Une feuille de route a été affichée sur chaque poste de travail, avec un code couleur pour mieux indiquer l’avancement des tâches et les points de blocage : un dispositif très concret, permettant d’encourager la discussion et l’émulation à tous les niveaux, entre collaborateurs, entre équipes, entre encadrés et encadrants.
Davantage responsabilisés, ayant une meilleure visibilité sur leur contribution, les agents de terrain se sont sentis plus valorisés, ont davantage fait confiance à leurs managers et dans la stratégie de l’usine. Grâce à une approche différente des visites de conformité, les chefs d’équipe ont également corrigé par eux-mêmes leur façon de travailler avec les prestataires extérieurs et augmenté leurs exigences. Résultat : une sécurité améliorée, une ambiance générale plus sereine, une meilleure de qualité de vie, profitable dans tous les sens du terme.
Cet exemple est l’illustration parfaite du formidable levier de croissance qu’est le bien-être au travail.
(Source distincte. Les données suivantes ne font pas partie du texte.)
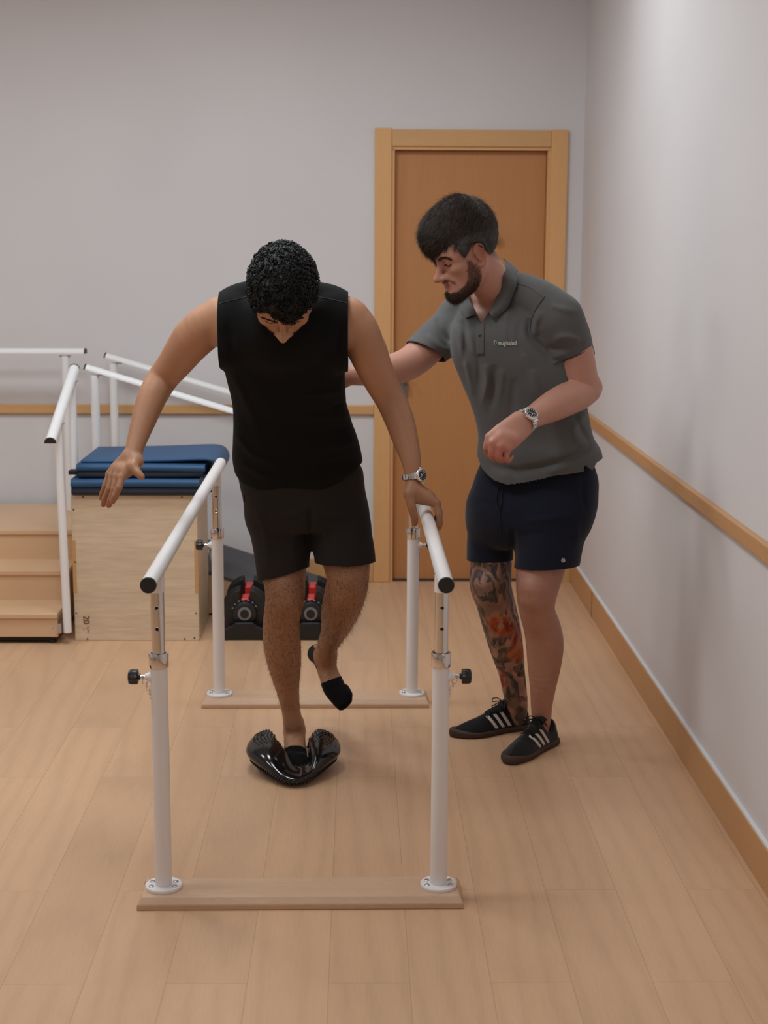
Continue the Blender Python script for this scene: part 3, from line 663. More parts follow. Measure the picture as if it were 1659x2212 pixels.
class Head:
    def __init__(s, C, yaw, pit, roll, sc): s.C = np.array(C); s.L, s.F, s.U = head_axes(yaw, pit, roll); s.A = np.array([s.L, s.F, s.U]); s.s = sc
    def w(s, x, y, z): return s.C+s.s*(x*s.L+y*s.F+z*s.U)
    def loc(s, P): return ((P-s.C)@s.A.T)/s.s
    def build(s, f, closed=.35, ear=1., jaw=1., nose=1., smile=0):
        S = s.s; E = lambda c, r, k=.01, op='u', A=None: f.ell(s.w(*c), np.array(r)*S, s.A if A is None else A, k*S, op)
        E((0, -.008, .034), (.0745, .096, .084)); E((0, .032, .030), (.063, .062, .060), .03)
        E((0, .035, -.045), (.056*jaw, .050, .062), .03)
        for m in (-1, 1):
            f.chain([s.w(m*.056*jaw, .005, -.040), s.w(m*.052*jaw, .022, -.068), s.w(m*.030*jaw, .064, -.096), s.w(m*.010, .080, -.104)], np.array([.018, .018, .016, .015])*S, k=.03*S)
            E((m*.043, .064, -.022), (.023, .019, .018), .025)
            f.chain([s.w(m*.052, .064, .012), s.w(m*.034, .082, .019), s.w(m*.012, .088, .014)], np.array([.008, .010, .009])*S, k=.018*S)
            E((m*.052, .035, .02), (.014, .03, .03), .03)
        E((0, .083, -.102), (.021, .017, .018), .02); E((0, .070, -.066), (.034, .024, .026), .03)
        for m in (-1, 1):
            E((m*.031, .096, -.003), (.0165, .013, .0115), .016, 's')
            E((m*.031, .0745, -.003), (.0135, .0140, .0125), .004)
            E((m*.031, .0765, .003), (.0155, .0135, .0085), .004)     # upper lid
        f.chain([s.w(0, .086, .010), s.w(0, .098, -.012), s.w(0, .113*nose, -.032), s.w(0, .1195*nose, -.0395)], np.array([.0075, .0080, .0095, .0105])*S, k=.014*S)
        for m in (-1, 1):
            E((m*.0120, .102, -.0435), (.0090, .0120, .0085), .014); E((m*.0070, .108, -.0535), (.0032, .005, .0038), .003, 's')
        E((0, .094, -.061), (.0225, .0085, .0062), .008); E((0, .0925, -.0755), (.019, .0085, .0065), .007)
        f.chain([s.w(-.023, .086, -.0680), s.w(-.01, .099, -.0672), s.w(0, .1015, -.0682), s.w(.01, .099, -.0672), s.w(.023, .086, -.0680)], np.array([.0012, .0020, .0022+.001*smile, .0020, .0012])*S, k=.003*S, op='s')
        E((0, .090, -.087), (.016, .006, .005), .006, 's')
        for m in (-1, 1):
            a = math.radians(12)*1; ax = np.array([s.L*1., s.F*math.cos(a)-s.U*math.sin(a), s.U*math.cos(a)+s.F*math.sin(a)])
            o = np.array([m*.0775, .002, -.004])
            lp = [(-.002, .014, -.030), (.006, .002, -.033), (.011, -.012, -.012), (.014, -.015, .010), (.012, -.008, .026), (.007, .006, .030), (.003, .016, .018), (.001, .017, .008)]
            f.chain([s.w(o[0]+m*p[0], o[1]+p[1]*.92, o[2]+p[2]) for p in lp], np.array([.0055, .0060, .0045, .0042, .0042, .0042, .0038, .003])*S*ear, k=.006*S)
            E((o[0]+m*.003, o[1]+.001, o[2]+.0), (.006, .013, .026), .006); E((o[0]+m*.011, o[1]+.004, o[2]+.001), (.006, .0075, .014), .005, 's')
            E((o[0]+m*.0045, o[1]+.013, o[2]-.004), (.005, .004, .006), .005)
            f.chain([s.w(o[0]+m*.008, o[1]-.008, o[2]-.012), s.w(o[0]+m*.0095, o[1]-.0095, o[2]+.004), s.w(o[0]+m*.008, o[1]-.002, o[2]+.017)], .0028*S, k=.004*S)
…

Il montre que lutter contre le stress, c’est bien sûr améliorer la vie de ses équipes, mais que cette amélioration est loin d’être déconnectée des objectifs économiques, bien au contraire : cela impacte aussi bien la qualité des recrutements que la capacité d’innovation des salariés, leur taux d’absentéisme, le sentiment éprouvé par les équipes d’être associé au devenir de leur groupe, et, par effet domino, les résultats annuels globaux.
Cela montre aussi qu’une fois encore, les managers sont incontournables, précieux. A eux de mettre en musique la complémentarité entre bien-être et performance, à eux de montrer que ces deux éléments sont les fondations d’une aventure collective, à eux d’être les premiers ambassadeurs du changement, pour montrer que le changement justement, n’est pas seulement une nécessité : c’est aussi une formidable opportunité.